>> START EXERCISE MATERIALS

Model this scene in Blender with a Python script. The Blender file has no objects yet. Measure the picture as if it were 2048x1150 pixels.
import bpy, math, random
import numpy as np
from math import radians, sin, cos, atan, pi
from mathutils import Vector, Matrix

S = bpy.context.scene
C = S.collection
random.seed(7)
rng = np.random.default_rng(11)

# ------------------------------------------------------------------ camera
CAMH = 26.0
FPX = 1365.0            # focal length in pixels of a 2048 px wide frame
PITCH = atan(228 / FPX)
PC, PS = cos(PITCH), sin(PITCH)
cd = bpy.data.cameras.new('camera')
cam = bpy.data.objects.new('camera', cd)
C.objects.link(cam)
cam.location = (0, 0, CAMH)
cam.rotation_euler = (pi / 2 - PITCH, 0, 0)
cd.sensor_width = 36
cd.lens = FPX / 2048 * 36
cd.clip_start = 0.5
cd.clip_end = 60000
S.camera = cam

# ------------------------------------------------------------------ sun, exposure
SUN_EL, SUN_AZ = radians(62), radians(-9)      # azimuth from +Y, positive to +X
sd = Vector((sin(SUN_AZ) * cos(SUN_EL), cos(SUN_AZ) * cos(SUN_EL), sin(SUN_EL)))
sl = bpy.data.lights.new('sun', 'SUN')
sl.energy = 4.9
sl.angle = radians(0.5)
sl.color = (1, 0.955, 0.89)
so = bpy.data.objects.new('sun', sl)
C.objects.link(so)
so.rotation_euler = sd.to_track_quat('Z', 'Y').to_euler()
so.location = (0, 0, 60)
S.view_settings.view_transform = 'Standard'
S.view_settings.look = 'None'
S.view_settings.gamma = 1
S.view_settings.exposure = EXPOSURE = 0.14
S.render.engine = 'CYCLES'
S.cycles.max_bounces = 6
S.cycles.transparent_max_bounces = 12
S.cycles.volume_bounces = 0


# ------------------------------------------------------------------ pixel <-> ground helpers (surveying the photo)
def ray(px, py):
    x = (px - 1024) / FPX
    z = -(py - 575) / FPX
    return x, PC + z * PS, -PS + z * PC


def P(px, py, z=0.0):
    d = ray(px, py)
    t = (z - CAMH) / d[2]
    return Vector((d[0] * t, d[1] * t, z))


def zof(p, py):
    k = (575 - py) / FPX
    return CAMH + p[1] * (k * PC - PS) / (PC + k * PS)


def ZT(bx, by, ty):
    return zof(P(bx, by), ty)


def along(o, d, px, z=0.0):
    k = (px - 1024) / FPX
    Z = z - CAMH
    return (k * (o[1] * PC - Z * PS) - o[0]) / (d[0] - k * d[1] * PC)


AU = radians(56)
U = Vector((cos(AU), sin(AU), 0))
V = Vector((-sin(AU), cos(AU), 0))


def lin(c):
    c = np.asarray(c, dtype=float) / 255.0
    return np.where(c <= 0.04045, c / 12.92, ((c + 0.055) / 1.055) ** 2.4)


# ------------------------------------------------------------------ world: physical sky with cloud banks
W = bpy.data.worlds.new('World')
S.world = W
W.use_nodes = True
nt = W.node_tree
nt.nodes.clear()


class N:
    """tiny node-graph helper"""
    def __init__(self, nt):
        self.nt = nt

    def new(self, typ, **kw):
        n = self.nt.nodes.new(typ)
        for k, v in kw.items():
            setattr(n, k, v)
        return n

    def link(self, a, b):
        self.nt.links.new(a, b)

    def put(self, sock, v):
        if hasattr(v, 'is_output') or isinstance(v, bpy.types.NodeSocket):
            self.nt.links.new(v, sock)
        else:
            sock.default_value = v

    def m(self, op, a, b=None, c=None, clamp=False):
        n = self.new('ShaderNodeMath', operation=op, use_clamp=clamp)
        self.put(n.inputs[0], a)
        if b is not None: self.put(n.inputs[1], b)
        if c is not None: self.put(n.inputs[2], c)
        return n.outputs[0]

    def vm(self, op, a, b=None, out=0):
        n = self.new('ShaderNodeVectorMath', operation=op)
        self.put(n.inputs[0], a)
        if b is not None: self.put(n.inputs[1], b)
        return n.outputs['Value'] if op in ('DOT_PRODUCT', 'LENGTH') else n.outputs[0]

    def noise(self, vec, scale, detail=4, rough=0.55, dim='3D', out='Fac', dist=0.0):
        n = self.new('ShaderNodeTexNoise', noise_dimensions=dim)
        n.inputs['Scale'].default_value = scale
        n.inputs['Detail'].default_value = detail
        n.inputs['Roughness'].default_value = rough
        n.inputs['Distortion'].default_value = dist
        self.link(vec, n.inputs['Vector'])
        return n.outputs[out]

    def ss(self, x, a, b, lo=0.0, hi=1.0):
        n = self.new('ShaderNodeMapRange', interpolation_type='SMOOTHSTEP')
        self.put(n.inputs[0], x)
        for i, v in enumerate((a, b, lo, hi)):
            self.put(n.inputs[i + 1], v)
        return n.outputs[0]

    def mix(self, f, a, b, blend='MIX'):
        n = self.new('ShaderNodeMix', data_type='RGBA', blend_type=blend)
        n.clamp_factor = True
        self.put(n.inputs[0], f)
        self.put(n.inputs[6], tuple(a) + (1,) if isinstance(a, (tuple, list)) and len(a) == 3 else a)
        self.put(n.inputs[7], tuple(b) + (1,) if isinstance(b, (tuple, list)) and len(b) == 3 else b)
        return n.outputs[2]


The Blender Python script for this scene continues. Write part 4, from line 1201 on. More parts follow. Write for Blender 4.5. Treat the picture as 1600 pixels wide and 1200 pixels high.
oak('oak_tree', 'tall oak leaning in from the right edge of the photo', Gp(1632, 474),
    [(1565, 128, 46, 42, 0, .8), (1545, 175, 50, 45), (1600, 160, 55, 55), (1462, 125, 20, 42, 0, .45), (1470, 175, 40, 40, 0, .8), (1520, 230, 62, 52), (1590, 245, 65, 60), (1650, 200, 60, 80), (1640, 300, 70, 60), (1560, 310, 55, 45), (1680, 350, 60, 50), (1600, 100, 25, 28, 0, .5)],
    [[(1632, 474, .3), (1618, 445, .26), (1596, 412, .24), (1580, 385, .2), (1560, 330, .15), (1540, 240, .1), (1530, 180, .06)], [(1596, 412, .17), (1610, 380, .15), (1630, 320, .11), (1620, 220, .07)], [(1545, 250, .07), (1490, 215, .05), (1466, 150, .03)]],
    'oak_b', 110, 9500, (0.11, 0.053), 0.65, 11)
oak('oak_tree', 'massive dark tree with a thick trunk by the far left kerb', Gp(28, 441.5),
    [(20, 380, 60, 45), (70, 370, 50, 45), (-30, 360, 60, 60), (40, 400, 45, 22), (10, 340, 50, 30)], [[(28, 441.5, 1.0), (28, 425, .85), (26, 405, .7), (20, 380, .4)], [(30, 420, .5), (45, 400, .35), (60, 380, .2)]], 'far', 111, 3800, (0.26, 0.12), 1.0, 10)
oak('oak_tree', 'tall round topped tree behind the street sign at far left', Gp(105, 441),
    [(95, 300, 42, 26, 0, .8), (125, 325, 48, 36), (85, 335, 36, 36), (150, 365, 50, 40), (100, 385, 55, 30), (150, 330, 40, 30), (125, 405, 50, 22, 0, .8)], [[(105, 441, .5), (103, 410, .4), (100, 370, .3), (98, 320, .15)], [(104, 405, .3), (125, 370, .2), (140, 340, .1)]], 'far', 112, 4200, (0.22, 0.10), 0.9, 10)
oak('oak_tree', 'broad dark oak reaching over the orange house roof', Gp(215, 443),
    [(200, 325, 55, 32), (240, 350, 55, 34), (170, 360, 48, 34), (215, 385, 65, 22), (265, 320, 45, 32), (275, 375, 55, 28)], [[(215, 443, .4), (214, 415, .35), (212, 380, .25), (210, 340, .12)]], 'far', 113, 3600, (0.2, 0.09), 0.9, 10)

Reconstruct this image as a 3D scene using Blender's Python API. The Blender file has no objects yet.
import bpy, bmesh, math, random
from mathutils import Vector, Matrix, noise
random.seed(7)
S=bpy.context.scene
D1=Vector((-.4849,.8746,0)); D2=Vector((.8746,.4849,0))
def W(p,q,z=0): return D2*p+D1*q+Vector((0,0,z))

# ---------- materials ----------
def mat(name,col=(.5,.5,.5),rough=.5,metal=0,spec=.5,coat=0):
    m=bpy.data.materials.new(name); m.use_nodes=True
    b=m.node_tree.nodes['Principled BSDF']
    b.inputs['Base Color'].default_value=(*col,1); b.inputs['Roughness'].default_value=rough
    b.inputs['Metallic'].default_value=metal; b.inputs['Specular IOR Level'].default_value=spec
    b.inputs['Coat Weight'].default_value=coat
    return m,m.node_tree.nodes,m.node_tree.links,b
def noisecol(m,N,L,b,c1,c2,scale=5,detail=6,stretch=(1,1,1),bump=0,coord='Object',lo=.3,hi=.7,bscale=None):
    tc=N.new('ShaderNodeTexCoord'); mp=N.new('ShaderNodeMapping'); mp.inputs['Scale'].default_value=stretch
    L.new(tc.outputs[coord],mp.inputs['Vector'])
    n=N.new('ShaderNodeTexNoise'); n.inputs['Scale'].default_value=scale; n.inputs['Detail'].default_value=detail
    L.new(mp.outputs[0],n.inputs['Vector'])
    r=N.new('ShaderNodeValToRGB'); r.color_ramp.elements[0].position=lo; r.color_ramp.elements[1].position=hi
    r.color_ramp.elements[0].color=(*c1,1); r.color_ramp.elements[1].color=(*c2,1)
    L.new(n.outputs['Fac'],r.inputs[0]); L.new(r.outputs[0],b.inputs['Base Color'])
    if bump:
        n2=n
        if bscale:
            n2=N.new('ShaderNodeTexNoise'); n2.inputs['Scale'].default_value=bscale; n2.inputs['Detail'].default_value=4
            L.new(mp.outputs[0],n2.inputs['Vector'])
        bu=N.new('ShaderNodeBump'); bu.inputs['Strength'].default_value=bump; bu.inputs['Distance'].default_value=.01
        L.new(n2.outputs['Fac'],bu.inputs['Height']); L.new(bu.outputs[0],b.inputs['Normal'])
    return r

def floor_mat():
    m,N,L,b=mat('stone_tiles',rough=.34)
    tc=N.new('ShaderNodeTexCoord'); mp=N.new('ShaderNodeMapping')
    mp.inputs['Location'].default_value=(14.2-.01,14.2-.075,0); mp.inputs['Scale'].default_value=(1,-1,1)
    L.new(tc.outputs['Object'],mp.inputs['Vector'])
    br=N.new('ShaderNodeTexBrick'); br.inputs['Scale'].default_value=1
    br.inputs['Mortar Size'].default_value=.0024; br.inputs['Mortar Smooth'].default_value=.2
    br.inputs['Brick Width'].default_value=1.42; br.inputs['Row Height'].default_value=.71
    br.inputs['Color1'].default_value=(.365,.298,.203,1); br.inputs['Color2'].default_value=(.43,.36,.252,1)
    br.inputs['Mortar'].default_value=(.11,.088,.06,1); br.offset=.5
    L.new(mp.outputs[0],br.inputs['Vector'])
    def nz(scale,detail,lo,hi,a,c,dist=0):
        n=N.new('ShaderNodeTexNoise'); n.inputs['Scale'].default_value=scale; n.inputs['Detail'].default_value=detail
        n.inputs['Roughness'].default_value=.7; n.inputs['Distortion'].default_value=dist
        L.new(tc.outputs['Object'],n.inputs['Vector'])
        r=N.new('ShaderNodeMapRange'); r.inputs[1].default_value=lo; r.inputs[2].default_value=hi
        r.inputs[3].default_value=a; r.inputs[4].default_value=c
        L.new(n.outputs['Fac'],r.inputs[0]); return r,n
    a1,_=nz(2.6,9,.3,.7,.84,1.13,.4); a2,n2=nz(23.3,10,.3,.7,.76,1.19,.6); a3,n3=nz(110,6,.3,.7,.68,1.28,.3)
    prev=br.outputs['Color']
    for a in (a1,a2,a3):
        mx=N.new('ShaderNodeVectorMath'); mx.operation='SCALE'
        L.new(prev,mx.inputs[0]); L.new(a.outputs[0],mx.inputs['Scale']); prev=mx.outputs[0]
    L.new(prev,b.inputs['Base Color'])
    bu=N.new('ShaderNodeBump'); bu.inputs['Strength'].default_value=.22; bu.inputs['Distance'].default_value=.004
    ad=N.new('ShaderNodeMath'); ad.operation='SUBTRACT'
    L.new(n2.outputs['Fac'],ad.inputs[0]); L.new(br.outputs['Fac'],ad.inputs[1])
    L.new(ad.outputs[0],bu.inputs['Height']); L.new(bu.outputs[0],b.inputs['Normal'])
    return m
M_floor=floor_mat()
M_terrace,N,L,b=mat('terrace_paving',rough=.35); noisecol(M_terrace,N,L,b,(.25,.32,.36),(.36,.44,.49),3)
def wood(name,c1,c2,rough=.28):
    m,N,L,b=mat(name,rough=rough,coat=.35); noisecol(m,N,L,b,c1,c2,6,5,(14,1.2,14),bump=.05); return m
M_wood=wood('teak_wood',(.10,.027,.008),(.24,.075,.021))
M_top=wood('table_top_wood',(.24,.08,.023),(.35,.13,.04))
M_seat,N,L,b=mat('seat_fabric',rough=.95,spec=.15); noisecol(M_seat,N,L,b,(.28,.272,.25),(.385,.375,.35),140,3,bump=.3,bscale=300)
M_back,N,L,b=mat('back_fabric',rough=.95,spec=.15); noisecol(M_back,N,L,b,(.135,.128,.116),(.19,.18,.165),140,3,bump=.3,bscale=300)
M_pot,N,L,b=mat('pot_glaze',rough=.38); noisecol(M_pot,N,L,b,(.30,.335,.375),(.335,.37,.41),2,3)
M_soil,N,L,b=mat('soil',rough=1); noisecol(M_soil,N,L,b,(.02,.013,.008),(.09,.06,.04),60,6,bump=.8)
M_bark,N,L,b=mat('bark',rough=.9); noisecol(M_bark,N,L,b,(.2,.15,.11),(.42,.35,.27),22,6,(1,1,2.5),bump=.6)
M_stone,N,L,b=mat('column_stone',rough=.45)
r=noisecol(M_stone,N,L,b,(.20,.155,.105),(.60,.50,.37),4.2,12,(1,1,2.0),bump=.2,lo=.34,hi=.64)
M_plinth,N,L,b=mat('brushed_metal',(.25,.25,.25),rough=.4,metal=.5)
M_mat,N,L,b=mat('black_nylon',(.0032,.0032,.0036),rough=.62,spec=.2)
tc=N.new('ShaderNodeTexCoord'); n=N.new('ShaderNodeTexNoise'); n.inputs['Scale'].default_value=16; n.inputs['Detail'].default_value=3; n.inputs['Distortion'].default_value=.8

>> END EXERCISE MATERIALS

OBJECTIVE: Solely the line containing "Reconstruct this image", the line containing "def W(p,q,z=0): return", and the lines between them are to be given again, exactly as written.

ANSWER TO THIS EXERCISE:
Reconstruct this image as a 3D scene using Blender's Python API. The Blender file has no objects yet.
import bpy, bmesh, math, random
from mathutils import Vector, Matrix, noise
random.seed(7)
S=bpy.context.scene
D1=Vector((-.4849,.8746,0)); D2=Vector((.8746,.4849,0))
def W(p,q,z=0): return D2*p+D1*q+Vector((0,0,z))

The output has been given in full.